A child born when Rick Perry became governor of Texas would now be in her freshman year of high school: The guv’s been with us for so long that it’s difficult to remember what life was like before his immaculately-coiffed visage appeared atop the state’s public life in that gleaming, pre-9/11 interregnum between the Clinton and W. Bush administrations. But now, he’s finally, finally, finally leaving.

Governor Goodhair, as the Observer’s Molly Ivins used to call him, said goodbye to the Texas Legislature today, where he’d gotten his start some 30 years ago. He’s been governor so long that we’ve seen several different iterations of Perry, as if he were a teenager exploring new trends—there was the handsome young fellow who was elevated to governor thanks in large part to Karl Rove and Bush-era machinations, but who nobody expected to last this long. He went through a more heavily Christian phase during the Bush years, and then joined the Tenthers. After his run for president, he bought glasses, and fashioned himself into the kind of man who wears glasses confidently.

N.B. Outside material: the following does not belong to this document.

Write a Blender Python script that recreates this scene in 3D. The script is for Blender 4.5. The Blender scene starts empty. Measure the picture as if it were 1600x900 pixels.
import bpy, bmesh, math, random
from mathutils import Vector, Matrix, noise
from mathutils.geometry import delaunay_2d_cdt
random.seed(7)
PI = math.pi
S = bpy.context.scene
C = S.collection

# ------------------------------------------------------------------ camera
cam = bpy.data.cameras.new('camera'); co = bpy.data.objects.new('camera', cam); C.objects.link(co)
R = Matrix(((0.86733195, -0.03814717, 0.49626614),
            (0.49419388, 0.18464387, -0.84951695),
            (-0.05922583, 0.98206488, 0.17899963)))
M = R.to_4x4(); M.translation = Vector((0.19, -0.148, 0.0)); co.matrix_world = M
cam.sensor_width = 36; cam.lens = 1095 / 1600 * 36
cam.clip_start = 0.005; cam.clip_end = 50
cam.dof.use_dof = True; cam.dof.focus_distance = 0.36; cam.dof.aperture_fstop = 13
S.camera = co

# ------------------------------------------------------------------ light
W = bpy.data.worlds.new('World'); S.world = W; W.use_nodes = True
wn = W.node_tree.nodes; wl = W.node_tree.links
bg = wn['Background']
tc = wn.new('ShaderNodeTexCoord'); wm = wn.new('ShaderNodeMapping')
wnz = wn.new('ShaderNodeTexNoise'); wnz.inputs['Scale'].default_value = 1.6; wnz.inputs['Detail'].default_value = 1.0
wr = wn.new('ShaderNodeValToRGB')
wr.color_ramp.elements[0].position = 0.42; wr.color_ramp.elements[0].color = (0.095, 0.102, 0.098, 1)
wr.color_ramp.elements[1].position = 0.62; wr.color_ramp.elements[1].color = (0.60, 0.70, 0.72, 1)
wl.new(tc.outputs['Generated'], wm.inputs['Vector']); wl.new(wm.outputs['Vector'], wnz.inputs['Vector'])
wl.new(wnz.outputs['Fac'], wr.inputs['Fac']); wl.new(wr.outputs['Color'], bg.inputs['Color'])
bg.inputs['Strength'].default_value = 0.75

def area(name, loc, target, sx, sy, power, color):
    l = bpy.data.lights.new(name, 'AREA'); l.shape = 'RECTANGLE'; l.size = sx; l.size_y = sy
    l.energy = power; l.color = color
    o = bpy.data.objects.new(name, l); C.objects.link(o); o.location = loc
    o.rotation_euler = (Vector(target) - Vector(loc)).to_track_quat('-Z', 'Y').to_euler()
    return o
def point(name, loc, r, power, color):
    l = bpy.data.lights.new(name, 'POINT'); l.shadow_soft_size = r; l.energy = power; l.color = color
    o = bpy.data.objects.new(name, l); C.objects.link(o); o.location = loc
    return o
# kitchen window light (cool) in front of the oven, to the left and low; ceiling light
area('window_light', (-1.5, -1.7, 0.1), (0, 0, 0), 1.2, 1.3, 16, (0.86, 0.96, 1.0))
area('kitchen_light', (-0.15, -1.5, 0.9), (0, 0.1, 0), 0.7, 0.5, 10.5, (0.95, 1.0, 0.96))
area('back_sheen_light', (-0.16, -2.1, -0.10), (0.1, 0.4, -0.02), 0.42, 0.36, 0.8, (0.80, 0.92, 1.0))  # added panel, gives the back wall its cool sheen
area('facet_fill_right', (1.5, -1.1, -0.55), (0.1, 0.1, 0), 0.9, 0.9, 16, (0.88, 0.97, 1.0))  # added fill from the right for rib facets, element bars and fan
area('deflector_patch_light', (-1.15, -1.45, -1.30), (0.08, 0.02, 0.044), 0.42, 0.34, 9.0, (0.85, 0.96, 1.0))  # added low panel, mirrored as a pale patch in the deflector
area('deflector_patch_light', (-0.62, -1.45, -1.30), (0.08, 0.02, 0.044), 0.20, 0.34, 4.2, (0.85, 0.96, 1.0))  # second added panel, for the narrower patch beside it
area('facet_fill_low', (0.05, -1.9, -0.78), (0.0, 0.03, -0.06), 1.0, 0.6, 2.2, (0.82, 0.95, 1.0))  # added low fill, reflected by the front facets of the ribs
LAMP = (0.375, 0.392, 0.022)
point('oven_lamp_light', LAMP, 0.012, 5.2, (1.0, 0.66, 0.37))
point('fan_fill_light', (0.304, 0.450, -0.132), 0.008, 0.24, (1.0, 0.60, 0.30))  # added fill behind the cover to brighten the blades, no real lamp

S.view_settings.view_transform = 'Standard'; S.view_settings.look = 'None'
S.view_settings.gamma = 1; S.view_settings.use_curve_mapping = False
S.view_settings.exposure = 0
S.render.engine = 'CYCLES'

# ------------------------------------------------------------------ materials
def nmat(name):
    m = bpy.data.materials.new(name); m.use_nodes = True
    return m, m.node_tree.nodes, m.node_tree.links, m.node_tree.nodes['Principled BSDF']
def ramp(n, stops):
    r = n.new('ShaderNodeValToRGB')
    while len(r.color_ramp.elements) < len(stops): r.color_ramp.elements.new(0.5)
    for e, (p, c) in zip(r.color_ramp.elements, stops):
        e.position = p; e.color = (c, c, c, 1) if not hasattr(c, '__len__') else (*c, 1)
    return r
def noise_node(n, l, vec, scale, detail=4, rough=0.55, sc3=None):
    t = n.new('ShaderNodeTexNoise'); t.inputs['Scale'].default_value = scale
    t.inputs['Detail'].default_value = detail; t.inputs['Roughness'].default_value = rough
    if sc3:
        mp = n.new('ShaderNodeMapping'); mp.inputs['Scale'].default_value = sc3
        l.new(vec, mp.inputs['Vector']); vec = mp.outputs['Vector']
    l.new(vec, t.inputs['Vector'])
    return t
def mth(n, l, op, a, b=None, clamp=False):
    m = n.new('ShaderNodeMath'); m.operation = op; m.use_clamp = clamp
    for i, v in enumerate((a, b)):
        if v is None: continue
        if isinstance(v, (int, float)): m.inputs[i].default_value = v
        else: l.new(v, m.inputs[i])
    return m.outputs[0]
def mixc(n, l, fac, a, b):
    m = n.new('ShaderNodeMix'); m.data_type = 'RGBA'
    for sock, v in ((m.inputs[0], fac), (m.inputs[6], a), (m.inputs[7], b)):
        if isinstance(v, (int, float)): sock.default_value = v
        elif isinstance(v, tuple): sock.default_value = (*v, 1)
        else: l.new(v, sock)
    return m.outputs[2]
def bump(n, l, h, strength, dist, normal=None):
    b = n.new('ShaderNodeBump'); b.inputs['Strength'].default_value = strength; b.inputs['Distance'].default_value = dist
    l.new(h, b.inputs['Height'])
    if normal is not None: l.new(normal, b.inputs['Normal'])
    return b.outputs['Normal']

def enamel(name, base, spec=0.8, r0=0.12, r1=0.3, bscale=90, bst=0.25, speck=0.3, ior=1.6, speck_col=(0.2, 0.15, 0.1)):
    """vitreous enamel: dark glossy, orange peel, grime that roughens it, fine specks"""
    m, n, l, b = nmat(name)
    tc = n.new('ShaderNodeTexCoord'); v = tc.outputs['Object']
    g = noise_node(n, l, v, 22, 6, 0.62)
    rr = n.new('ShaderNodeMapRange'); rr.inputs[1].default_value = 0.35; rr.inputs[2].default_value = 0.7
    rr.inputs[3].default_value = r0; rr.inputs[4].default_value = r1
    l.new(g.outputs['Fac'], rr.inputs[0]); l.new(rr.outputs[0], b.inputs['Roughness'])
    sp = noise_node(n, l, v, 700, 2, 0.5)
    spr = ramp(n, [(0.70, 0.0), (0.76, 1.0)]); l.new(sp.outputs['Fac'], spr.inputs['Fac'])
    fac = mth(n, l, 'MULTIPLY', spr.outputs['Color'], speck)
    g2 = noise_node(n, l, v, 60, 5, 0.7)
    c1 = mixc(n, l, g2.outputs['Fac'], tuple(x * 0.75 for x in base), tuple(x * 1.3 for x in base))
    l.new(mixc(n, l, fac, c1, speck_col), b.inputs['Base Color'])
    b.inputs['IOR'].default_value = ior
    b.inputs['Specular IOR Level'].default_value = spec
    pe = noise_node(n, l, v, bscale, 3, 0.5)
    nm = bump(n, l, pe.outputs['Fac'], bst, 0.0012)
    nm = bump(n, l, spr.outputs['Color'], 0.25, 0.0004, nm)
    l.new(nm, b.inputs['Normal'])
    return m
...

This was an opportunity to wrap it all up into a cohesive whole—as well as all that had happened in the last decade and a half—and he made the attempt. The soaring eagle of Texas had flown through the canyon of adversity and found itself in the gentle forests of triumph. He quoted Lincoln, and recounted his biography and Texas’ job numbers.

“Texas doesn’t recognize artificial barriers of race, class, or creed. The most vivid dreams take flight from the most humble beginnings. And so it was for me,” he said. From Paint Creek, a mighty tree had grown, a tree named Perry. The Legislature, he said, was in the “business of making dreams possible. Every dream counts, every child matters, and in Texas, every child has a chance.”

His Texas had been tested, by the disintegration of a space shuttle—he meant Columbia, but called it Challenger—hurricanes, wildfires, Ebola and Central American teenagers. But Texans were a “people whose character has been refined by fire, whose souls are resilient, who respond to tragedy with grace and who look to the future with hope.”

There were a few digs at Barry O—“We do not accept the false choice the president offers between protecting the environment and declaring war on American industry”—a few brags on Texas’ cultural growth since 2000—more theater seats, performing arts centers, South by Southwest and Formula One.

He touted efforts that took place during his tenure on criminal sentencing reform, and he urged the next Legislature to “get beyond our differences and seek common ground,” which is the kind of thing a politician is expected to say when he’s about to leave office, even if he’s never cared about it much before. “Compromise is not a dirty word if it moves Texas forward.”

He praised Greg Abbott, Dan Patrick and Joe Straus, and said he knows the “future is in good hands.” His final admonition: “Be true to Texas, always, and she will be true to you. Good luck, Godspeed, God bless you, and through you, may God bless Texas.” He took his wife Anita by the hand and descended the stairs, to healthy applause.

Goodbye, governor. We’ll see you in Iowa.